Abbandonate le titubanze, anche Amsterdam e Tokyo si uniscono a Washington e riducono l’export di macchinari tecnologici a Pechino. Non era scontato, vista la portata dell’accordo, i cui dettagli rimangono segreti proprio per la sua importanza. Ma è un passo in avanti che potrebbe spingere altri a compierlo
Ora è ufficiale: sulla scia delle restrizioni tech imposte dagli Stati Uniti alla Cina, si aggiungono anche Paesi Bassi e Giappone. L’accordo trilaterale, di cui Formiche.net aveva già dato notizia, segna un punto fondamentale che renderà più complessa la produzione tecnologica di Pechino, privata di importanti macchinari che vengono realizzati in Occidente. È una vittoria di Joe Biden, che dopo mesi di negoziati è riuscito a convincere la controparte olandese e quella nipponica a compiere questo grande passo, segnando una rottura ancor più evidente con la Cina.
I limiti alle esportazioni vedranno coinvolte società importanti, come Asml, che controlla il mercato dei macchinari a litografia ultravioletta estrema (Euv), una tecnologia essenziale per l’incisione dei transistori sui wafer di silicio, poi sfruttati nelle fonderie più sofisticate, ma anche la Tokyo Electron e la Nikon Corporation. Senza le loro tecnologie, la Cina farà davvero fatica a sviluppare il proprio settore dei chip come vorrebbe.
Alla base di questa decisione, partorita in America per essere successivamente accettata da altri due importanti hub, uno in Europa e uno in Asia, c’è la volontà di non partecipare alle attività illecite del Partito Comunista Cinese. Non si vuole infatti dare modo a Pechino di utilizzare le tecnologie occidentali per i suoi scopi poco chiari, che siano armi all’avanguardia o un controllo serrato della sua popolazione. Ma, si sa, i principi delle volte si scontrano con l’economia e per tale ragione ad Amsterdam e a Tokyo ognuno si faceva i suoi conti, che inizialmente non tornavano.

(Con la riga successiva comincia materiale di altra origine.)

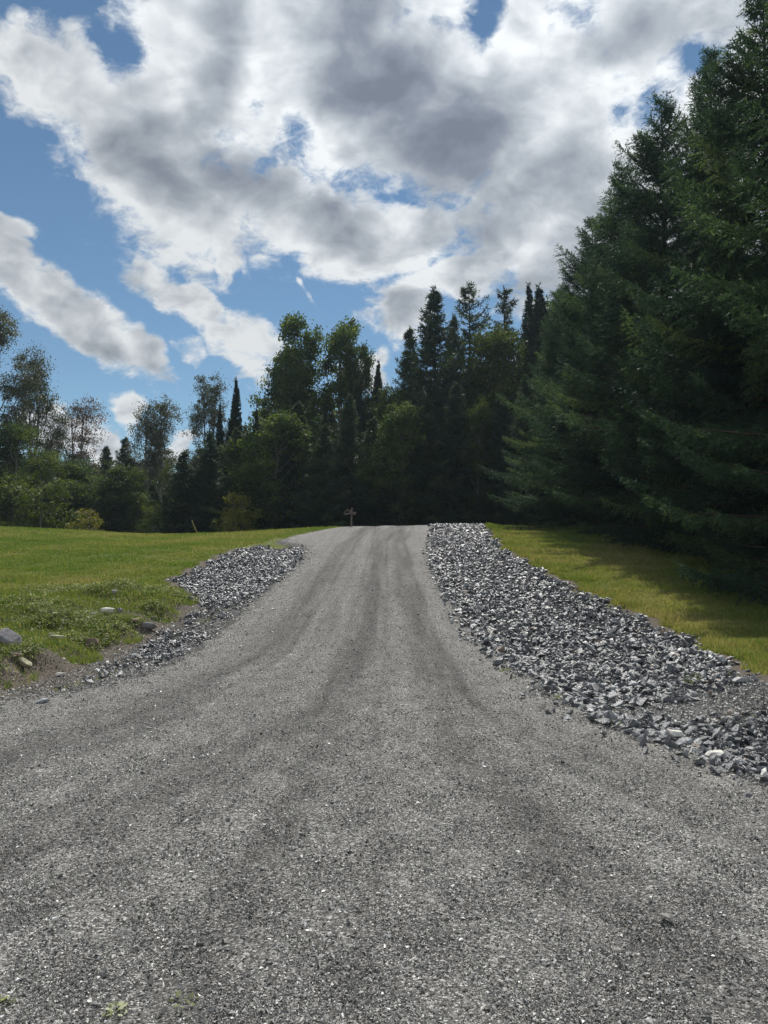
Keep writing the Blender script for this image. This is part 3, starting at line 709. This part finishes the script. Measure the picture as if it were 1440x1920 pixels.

I due governi comprendevano le ragioni statunitensi, ma erano spaventati dall’impatto che queste misure avrebbero provocato alle loro aziende. Due giorni prima della decisione di seguire Washington lungo la sua strada, l’amministratore delegato di Asml, Peter Wennink, ha sottolineato ancora una volta le conseguenze di questa politica commerciale e, soprattutto, ha messo in guardia sul fatto che la Cina, prima o poi, sarà in grado di produrre quella tecnologia autonomamente. “Ci vorrà del tempo, ma alla fine ci arriveranno”, aveva affermato.
Probabile che abbia ragione ma in ogni caso a Washington non intendon contribuire allo sviluppo sfrenato del principale rivale globale. Stessa considerazione del primo ministro olandese Mark Rutte, che al Financial Times ha spiegato come certi macchinari occidentali non dovrebbero cadere nelle mani di alcuni Paesi, come la Cina, che li utilizzano anche per scopi bellici. “Sono assolutamente convinto”, ha aggiunto, che sia possibile arrivare a “una soluzione con i tanti partner con cui stiamo discutendo”.
Quella a tre con Washington e Tokyo è ormai siglato, anche se i dettagli non sono stati resi noti. “È un argomento talmente delicato che il governo olandese sceglie di comunicare diligentemente”, ha sottolineato Rutte. “Ciò significa che comunichiamo solo in modo molto limitato”. Così come sarà molto più limitato l’export tecnologico in Cina.